Maud keeps luring Norwegians to CamBay
The ship’s anchor winch came from the Fram

This how the anchor winch looked when it was on the Fram — some of Roald Amundsen’s dogs, which he learned to drive while wintering in Gjoa Haven, can be seen sleeping on the deck. (PHOTO COURTESY OF AKER SOLUTIONS)

Ann Marchioro Ystad of Aker Solutions stands in front of the wreck of the Maud, once sailed by Norway’s national hero, Roald Amundsen. (PHOTO COURTESY OF AKER SOLUTIONS)

Here’s how the anchor winch on the half-submerged Maud — once sailed by the Norwegian explorer Roald Amundsen — looks today. (PHOTO COURTESY OF AKER SOLUTIONS)
Nunavut is already feeling the echoes of the growing hoopla in Norway around its famed polar explorer Roald Amundsen.
Next month marks the 100th anniversary of Amundsen’s successful trek to the South Pole.
His Dec. 14, 1911 arrival at the South Pole was the second “first” for Amundsen, who was also the first European to successfully traverse the Northwest Passage in 1906.
This Dec. 14, several commemorative expeditions plan to converge on the South Pole, where Norway’s prime minister Jens Stoltenberg, will be on hand to greet them.
That’s how big Amundsen and his achievements still remain to Norway.
And this helps explain why Kristen Grenlee and Ann Marchioro Ystad recently travelled thousands of kilometres from southern Norway to Cambridge Bay in western Nunavut.
The two wanted to take photos of an anchor winch that travelled with Amundsen to the South Pole on board the Fram, the boat he used to sail to Antarctica, where he beat a British party led by Robert Scott to the South Pole.
Later Amundsen reinstalled the trusty winch on the Maud, which he sailed in 1918, planning to drift with the ice across the Northeast Passage westwards and over the North Pole.
That expedition failed and after passing to the Hudson Bay Co., the ship sank at its mooring in Cambridge Bay 80 years ago,.
But there’s still interest in the anchor winch.
That’s because the well-travelled winch was made by the company that Grenlee and Ystad work for: Aker Solutions.
Their employer plans to use recent photos and footage of the Maud in advertising campaigns timed around the Dec. 14 centennial celebrations of Amundsen’s South Pole conquest.
Aker Solutions is still making winches for ships in “very harsh and Arctic areas,” said Grenlee, the company’s manager of business development.
“So it is very important for us to prove that we have done that for a very long long time” — and with such success.
Aker Solutions has been in business since 1875 under the same name and making winches for even longer.
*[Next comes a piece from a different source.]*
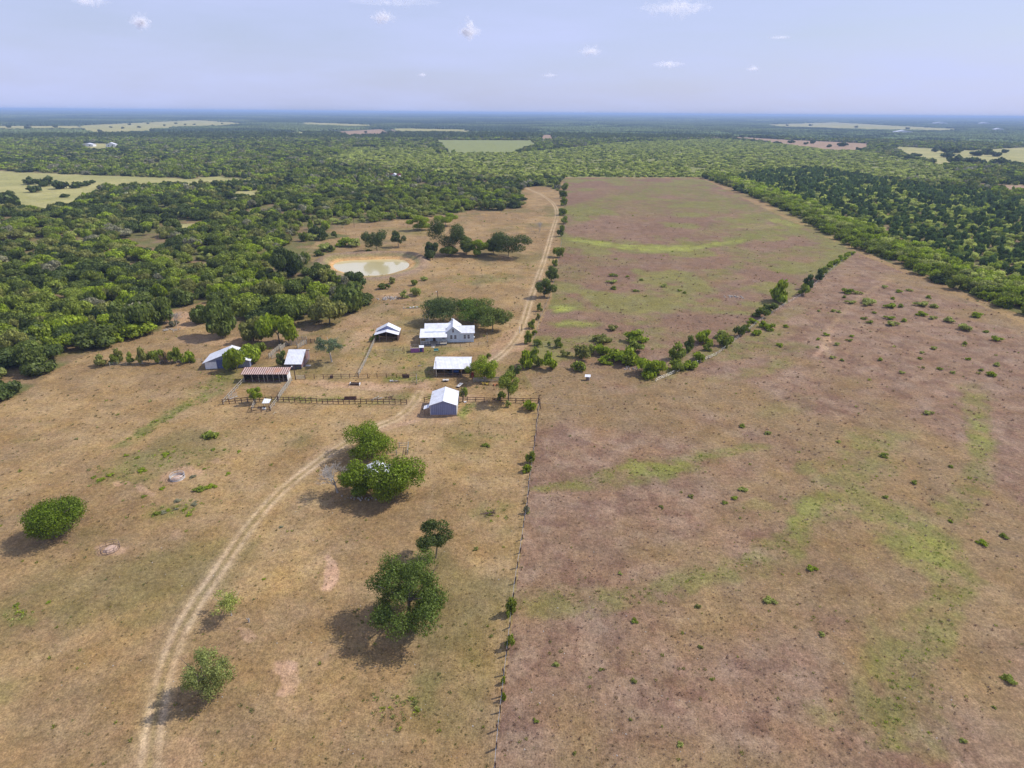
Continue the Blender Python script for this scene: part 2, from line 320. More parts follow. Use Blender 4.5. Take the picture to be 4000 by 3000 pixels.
# patches: (u, v, half-width, half-height, tilt deg) in 2212-wide picture units
GREEN = [(1400,1012,85,20,-5,.95),(1270,1035,60,14,5,.45),(1470,995,60,14,-15,.5),(1745,1125,62,24,-50,.85),(1790,1080,40,14,-40,.5),(1930,1030,60,16,-60,.35),(2010,1180,78,42,35,.95),(1960,1120,50,20,20,.5),
         (2112,945,24,50,0,.8),(1960,1440,60,70,10,.55),(1880,1530,120,40,-10,.42),(1990,1560,60,60,0,.4),(1230,1285,110,22,3,.5),(1370,1290,60,14,0,.4),(1560,1235,130,26,-8,.5),(1690,1190,60,22,-25,.6),
         (1750,1015,40,12,10,.5),(1640,1105,50,14,0,.3),(1870,960,50,10,0,.3),(1240,700,45,8,0,.8),(1216,666,22,8,0,1.0),(1200,745,40,8,0,.4),(1350,735,120,12,-5,.35),(1640,700,100,10,-20,.3),
         (1260,519,38,6,6,.95),(1330,531,60,7,6,.95),(1420,538,70,7,0,.95),(1510,530,60,7,-6,.95),(1580,522,45,5,-8,.8),(1690,480,40,6,15,.8),(1650,505,60,8,0,.6),(1600,480,80,10,-15,.5),(1640,560,90,12,20,.45),
         (1300,450,70,12,-25,.45),(1400,410,80,10,-8,.4),(1460,450,120,16,0,.35),(1240,590,40,16,0,.3),(1740,470,60,8,20,.5),(1780,505,70,8,25,.5),(1320,565,60,8,0,.25),(1500,600,80,8,0,.25),
         (340,915,60,10,-32,.75),(400,880,35,7,-32,.8),(290,945,40,6,-20,.5),(300,1010,90,30,-15,.4),(400,990,60,20,0,.3),(380,1095,60,16,-5,.35),(450,840,60,20,-30,.55),(480,815,30,14,-30,.6),(540,820,50,10,0,.3),
         (900,790,26,30,-70,.55),(940,760,60,8,-2,.45),(820,770,60,16,-5,.3),(880,822,34,7,0,.85),(1005,885,14,12,-40,.9),(880,860,60,5,0,.4),(730,862,150,4,1,.5),(1040,940,50,6,0,.3),(640,860,50,4,0,.3),
         (870,1530,40,40,0,.35),(1060,1110,30,18,0,.35),(30,1330,50,16,0,.4),(60,1450,40,20,0,.25),(720,745,40,14,0,.4),(940,650,60,10,10,.3),(1120,800,50,8,0,.25),(1540,770,140,10,-20,.55),(1640,800,80,10,-15,.4),
         (1700,880,60,14,-10,.25),(1460,1020,50,10,0,.5),(880,500,60,8,0,.35),(760,600,60,10,0,.4),(700,560,30,26,0,.4),(1020,605,40,8,0,.3),(1080,600,30,10,0,.35)]
for bw, bh, bs, pts in ((46,11,.6,((1180,1052),(1260,1037),(1340,1017),(1420,1010),(1520,992),(1620,975))), (60,20,.5,((1190,1292),(1350,1292),(1480,1255),(1600,1222),(1700,1172),(1790,1110),(1835,1060),(1870,990),(1900,930))),
        (26,26,.5,((2105,860),(2116,960),(2095,1050),(2070,1130))), (46,26,.55,((1880,1090),(1960,1140),(2045,1195),(2062,1250),(2030,1340),(1985,1430),(1930,1510),(1890,1620))), (26,6,.8,((1232,516),(1300,527),(1400,538),(1500,534),(1590,521),(1650,505),(1700,490))),
        (50,9,.55,((1240,452),(1340,428),(1440,410),(1540,425),(1620,450),(1690,480),(1760,510))), (40,9,.45,((1560,590),(1640,560),(1720,545),(1790,540))), (50,12,.45,((1420,800),(1520,772),(1620,755),(1720,750))), (30,8,.5,((1180,740),(1260,735),(1340,732),(1430,715)))):
    for (a0, b0), (a1, b1) in zip(pts[:-1], pts[1:]):
        for k in range(4): GREEN.append((a0+(a1-a0)*k/4, b0+(b1-b0)*k/4, bw, bh, math.degrees(math.atan2(b1-b0, a1-a0)) if abs(b1-b0) < abs(a1-a0) else 0, bs))
BARE = [(697,1247,38,26,0,.9),(611,1451,40,36,0,.8),(255,1052,28,8,0,.6),(238,1183,45,16,0,.55),(388,1030,26,12,0,.5),(470,1000,24,8,0,.35),(325,1055,20,12,0,.45),(400,1145,22,10,-30,.3),(520,1370,34,14,0,.4),(365,1450,20,30,0,.35),
        (360,1640,110,40,-15,.35),(880,905,70,16,-28,.5),(790,835,110,9,3,.55),(700,830,80,8,5,.5),(950,900,40,14,0,.3),(640,720,80,10,-20,.35),(780,730,60,16,-30,.35),(1100,740,50,26,-40,.45),(780,690,70,16,-25,.3),
        (590,830,60,12,0,.25),(900,840,18,20,0,.45),(700,975,40,12,-30,.3),(1010,860,50,10,0,.35),(1780,740,8,40,12,.6),(400,690,40,18,0,.5),(470,735,90,10,0,.3),(870,640,50,10,0,.3)]
LIME = [(1216, 666, 21, 7, 0, 0.95), (1250, 519, 30, 5, 7, 0.8), (1300, 527, 36, 6, 7, 0.9), (1360, 534, 40, 6, 4, 0.95), (1420, 538, 42, 7, 0, 0.95), (1480, 536, 40, 6, -3, 0.95), (1530, 530, 40, 5, -7, 0.8), (1580, 523, 36, 4, -8, 0.6), (1690, 481, 34, 5, 14, 0.8), (1640, 490, 50, 5, 0, 0.4), (1235, 700, 40, 5, 0, 0.55), (1410, 1010, 60, 13, -4, 0.35750000000000004), (1745, 1118, 46, 15, -45, 0.35750000000000004), (2020, 1195, 50, 26, 40, 0.39), (2114, 930, 16, 34, 0, 0.29250000000000004), (1985, 1215, 40, 16, 20, 0.26), (1005, 886, 12, 10, 0, 0.39), (880, 822, 24, 5, 0, 0.325)]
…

Amundsen’s winch was one of the earlier ones produced, with a serial number of 1135. Now the company has made more than 55,000 winches, Grenlee said.
A team of Norwegian divers who visited Cambridge Bay in the early 1990s had taken photos of the winch, so the company knew it was still there.
However, then the winch was above water. Now, nearly 20 years later, it’s underwater.
During their visit to Cambridge Bay this past September, Grenlee and Ystad, vice-president of mooring and loading systems, didn’t dive down to see the winch.
Instead they used a special underwater camera to take photos of the half-submerged ship and the winch.
But Grenlee and Ystad weren’t the only Norwegians inspired by Amundsen’s exploits to visit Cambridge Bay this summer.
Another pair of Norwegians visited the town in early August to see whether a plan to bring the 36.5-metre Maud back to Norway is feasible.
Grenlee and Ystad say they had no idea that this project even existed when they planned their own trip to Cambridge Bay.
All they wanted to do was photograph the winch.
So, the two kept a low profile in Cambridge Bay, doing what visitors do in the town, driving to the coast, muskox-watching, climbing Mount Pelly and visiting the Elks on Friday night.
As for the other Norwegians drawn to the Maud, Tandberg Eiendom and its project group “Maud Returns Home,” they applied Oct. 27 to the federal government for an export permit.
”We are determined to succeed and in this way give the old ship and her incredible expedition history that attention and respect, it has always deserved, but never been given,” says the “Maud Returns Home” website.
Without an export permit, plans to bring the Maud on 7,000-kilometre journey back to Norway and build a futuristic museum around it won’t move ahead.